Autofahren als Abenteuer

Bauern und Beamte sind Deutschlands autovernarrteste Bürger. Der Leiter des Eduard-Pestel-Instituts für Systemforschung, Klaus Peter Möller, hat herausgefunden, daß die Haushalte dieser beiden Berufsgruppen zu über 90 Prozent einen oder mehrere Wagen besitzen. Sie und alle anderen Menschen, die Autos lieben, dürfen sich freuen, denn ihre Zukunft sieht sehr, sehr gut aus. Herr Möller geht davon aus, daß sich bis zur Jahrtausendwende bis zu 41 Millionen Pkw allein auf dem Gebiet der heutigen BRD tummeln werden. Das Auge kann sich dann an einem Meer von bunten Blechkarossen erfreuen, und die Luft wird erfüllt sein vom würzigen Duft ihrer Abgase.

Bereits heute findet bei einem Verhältnis von 487 Kraftfahrzeugen auf 1.000 Einwohner „das ganze Volk Platz in seinen halbleeren Autos“, meint Möller. Ein schönes Bild. Auch die deutschen Jugendlichen denken zukunftsorientiert und nehmen es schon jetzt als selbstverständlich hin, sich motorisiert fortzubewegen. Autofahren als Lebenszweck wird immer beliebter. Was für ein wunderbares Gefühl der Macht, mit einem schnittigen Wagen wie ein Stahlmantelgeschoß über den glänzenden Asphalt einer deutschen Autobahn zu jagen.
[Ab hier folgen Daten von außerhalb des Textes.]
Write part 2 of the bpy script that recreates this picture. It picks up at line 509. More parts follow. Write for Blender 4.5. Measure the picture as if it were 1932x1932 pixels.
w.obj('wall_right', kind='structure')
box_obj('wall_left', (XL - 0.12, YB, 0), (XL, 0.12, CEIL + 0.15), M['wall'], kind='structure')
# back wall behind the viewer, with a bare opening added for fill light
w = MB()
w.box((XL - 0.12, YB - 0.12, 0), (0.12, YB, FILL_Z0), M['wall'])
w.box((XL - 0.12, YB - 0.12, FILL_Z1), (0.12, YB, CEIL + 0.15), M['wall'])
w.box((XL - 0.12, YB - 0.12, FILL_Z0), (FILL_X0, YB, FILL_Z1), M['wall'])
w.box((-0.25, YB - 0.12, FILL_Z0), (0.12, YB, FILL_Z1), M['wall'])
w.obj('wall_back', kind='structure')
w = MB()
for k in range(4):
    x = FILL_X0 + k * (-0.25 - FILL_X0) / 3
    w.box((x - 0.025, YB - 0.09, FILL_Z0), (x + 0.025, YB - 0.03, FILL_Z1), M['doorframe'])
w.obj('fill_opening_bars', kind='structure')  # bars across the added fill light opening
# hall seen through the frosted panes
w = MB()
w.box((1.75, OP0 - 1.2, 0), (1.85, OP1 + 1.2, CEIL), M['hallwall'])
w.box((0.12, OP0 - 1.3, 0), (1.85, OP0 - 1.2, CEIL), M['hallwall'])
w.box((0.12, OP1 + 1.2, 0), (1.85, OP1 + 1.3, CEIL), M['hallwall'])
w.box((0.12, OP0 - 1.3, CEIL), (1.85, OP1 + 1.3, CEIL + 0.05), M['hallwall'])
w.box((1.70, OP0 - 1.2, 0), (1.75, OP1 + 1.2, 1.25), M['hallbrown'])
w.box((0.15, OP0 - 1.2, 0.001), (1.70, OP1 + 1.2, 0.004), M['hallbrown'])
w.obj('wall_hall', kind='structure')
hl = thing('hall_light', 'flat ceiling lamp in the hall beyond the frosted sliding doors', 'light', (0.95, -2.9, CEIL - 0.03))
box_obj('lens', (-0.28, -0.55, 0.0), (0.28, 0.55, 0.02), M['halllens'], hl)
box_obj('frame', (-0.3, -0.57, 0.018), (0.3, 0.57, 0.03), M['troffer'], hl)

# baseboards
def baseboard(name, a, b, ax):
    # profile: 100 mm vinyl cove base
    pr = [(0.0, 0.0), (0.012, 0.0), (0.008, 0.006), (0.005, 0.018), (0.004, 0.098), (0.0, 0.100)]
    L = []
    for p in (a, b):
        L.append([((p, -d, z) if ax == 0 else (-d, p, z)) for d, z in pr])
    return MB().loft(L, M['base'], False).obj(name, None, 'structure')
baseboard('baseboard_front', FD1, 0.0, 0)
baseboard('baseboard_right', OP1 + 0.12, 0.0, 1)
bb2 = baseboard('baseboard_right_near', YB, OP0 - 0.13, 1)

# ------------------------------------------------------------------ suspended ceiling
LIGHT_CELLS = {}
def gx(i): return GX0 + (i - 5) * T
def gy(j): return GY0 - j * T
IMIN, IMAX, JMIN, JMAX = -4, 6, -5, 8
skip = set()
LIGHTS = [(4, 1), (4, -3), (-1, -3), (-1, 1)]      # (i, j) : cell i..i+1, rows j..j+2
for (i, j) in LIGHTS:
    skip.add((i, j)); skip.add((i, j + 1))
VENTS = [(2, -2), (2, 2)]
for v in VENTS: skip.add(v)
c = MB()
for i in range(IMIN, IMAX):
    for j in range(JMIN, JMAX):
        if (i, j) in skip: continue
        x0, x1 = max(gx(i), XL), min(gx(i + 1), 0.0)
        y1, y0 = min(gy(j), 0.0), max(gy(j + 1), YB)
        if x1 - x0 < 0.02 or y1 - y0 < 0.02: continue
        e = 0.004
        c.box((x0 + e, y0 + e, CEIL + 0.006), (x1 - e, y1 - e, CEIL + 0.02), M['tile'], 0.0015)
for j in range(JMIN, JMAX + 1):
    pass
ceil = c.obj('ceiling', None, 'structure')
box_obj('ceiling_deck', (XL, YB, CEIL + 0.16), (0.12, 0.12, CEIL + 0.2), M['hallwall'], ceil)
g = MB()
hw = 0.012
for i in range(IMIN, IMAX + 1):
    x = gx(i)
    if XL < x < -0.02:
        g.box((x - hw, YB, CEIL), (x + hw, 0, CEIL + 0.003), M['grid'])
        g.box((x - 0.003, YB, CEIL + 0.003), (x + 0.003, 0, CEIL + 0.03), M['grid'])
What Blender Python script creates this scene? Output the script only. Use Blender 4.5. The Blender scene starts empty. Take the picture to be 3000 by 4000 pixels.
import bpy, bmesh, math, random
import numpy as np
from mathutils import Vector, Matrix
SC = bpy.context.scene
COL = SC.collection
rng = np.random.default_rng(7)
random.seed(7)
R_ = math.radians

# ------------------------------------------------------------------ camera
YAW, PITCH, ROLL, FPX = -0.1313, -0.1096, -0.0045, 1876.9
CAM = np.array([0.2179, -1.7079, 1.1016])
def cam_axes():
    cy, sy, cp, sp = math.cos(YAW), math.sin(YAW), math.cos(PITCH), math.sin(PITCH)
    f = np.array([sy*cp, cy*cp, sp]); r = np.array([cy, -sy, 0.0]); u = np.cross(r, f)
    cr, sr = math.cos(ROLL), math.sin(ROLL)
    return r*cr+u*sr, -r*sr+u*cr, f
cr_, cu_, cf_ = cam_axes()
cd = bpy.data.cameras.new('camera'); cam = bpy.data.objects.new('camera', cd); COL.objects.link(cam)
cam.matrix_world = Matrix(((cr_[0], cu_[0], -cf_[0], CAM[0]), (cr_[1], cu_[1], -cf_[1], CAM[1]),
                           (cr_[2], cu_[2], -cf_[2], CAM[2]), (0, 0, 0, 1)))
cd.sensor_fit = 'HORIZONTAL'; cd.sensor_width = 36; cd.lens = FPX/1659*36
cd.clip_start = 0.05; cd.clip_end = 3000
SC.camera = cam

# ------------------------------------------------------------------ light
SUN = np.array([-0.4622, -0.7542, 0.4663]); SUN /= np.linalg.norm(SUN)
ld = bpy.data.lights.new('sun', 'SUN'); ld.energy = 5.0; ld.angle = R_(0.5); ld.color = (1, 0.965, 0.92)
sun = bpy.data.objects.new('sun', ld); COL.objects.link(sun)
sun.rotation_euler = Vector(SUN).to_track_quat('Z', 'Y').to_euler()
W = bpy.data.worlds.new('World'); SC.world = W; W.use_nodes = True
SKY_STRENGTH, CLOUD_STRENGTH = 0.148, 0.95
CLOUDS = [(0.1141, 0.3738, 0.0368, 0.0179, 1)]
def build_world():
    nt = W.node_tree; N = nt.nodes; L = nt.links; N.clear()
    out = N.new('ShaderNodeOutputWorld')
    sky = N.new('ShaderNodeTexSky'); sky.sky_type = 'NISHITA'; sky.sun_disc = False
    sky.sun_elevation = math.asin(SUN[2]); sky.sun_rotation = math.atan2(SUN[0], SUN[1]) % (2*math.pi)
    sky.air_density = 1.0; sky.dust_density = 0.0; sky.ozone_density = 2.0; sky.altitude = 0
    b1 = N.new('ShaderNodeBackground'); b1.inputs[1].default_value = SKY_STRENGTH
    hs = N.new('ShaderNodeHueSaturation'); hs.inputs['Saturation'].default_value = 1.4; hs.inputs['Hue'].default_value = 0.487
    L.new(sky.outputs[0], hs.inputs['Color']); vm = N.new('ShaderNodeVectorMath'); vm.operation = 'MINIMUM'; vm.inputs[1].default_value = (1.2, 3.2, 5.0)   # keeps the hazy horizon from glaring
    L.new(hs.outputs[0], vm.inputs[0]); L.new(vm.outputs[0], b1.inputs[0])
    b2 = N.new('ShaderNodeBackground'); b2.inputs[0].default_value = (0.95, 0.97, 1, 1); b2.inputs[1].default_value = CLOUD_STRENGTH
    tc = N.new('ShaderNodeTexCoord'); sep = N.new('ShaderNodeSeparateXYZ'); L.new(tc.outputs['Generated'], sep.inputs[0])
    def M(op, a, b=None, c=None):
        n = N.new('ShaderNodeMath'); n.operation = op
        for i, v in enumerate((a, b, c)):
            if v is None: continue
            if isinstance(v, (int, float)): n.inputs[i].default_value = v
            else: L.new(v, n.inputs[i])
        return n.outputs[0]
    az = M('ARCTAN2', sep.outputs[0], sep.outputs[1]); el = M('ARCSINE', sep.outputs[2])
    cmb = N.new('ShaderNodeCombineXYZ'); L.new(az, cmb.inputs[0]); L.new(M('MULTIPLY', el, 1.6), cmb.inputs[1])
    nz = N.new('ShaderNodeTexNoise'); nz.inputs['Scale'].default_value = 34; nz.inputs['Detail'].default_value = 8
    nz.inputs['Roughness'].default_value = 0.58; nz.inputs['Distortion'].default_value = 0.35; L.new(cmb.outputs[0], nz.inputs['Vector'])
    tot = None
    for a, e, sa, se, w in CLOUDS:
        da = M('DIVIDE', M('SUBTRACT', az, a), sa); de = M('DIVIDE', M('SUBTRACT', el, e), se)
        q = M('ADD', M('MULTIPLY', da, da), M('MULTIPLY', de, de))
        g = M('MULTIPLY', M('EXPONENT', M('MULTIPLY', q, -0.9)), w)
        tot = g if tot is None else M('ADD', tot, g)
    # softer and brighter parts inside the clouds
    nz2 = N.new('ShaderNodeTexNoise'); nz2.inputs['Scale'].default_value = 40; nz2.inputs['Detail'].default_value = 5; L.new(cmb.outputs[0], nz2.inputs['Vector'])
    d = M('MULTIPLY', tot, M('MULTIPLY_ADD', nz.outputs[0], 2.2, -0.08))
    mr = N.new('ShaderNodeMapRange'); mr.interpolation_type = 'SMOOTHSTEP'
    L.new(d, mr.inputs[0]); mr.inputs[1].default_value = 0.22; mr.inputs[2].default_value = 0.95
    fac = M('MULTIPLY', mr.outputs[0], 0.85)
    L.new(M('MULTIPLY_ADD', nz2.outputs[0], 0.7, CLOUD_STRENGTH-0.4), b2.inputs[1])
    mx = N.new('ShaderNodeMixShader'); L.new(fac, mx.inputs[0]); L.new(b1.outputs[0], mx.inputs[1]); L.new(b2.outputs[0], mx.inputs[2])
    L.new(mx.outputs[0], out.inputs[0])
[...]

Dieser Nervenkitzel, wenn die Tachonadel sich zitternd dem Anschlagspunkt nähert oder wenn plötzlich dem entgegenkommenden Lkw die Bremsen versagen und das Monstrum zum Nahkampf übergeht.

Selbst wenn der Wagen steht kann man Abenteuer wie im Kino erleben.

Letzten Sonntag zum Beispiel parkte ein junger Mann auf dem Gehweg vor einem Kaufhaus. Ein 65jähriger Rentner beschwerte sich frech über den blockierten Zugang. Im Laufe des hitzigen Wortgefechts zog der militante Fußgänger eine Pistole und

feuerte auf den Autobesitzer. Gott sei Dank war Opa ein mieser Schütze und traf nur den Oberarm. Der Überholvorgang wird auch immer spannender. Ein Kleinbusfahrer, der in der Nähe von Marburg eine schwere Limousine überholte, bekam vom stinksauren Lenker der Luxuskarosse als Dank eine Ladung Blei in den Oberschenkel geballert. Wodurch Mitte Mai ein Autofahrer den Zorn eines holländischen Fahrers erregte ist immer noch nicht geklärt. Vielleicht war die Nummernschildbeleuchtung defekt oder der Deutsche hatte leichtfertigerweise eine falsche Lackierung gewählt, auf jeden Fall fand er sich plötzlich im Kugelhagel des Niederländers wieder, blieb aber wie durch ein Wunder unverletzt. Wahrscheinlich hatte er eine Christophorus -Plakette am Armaturenbrett.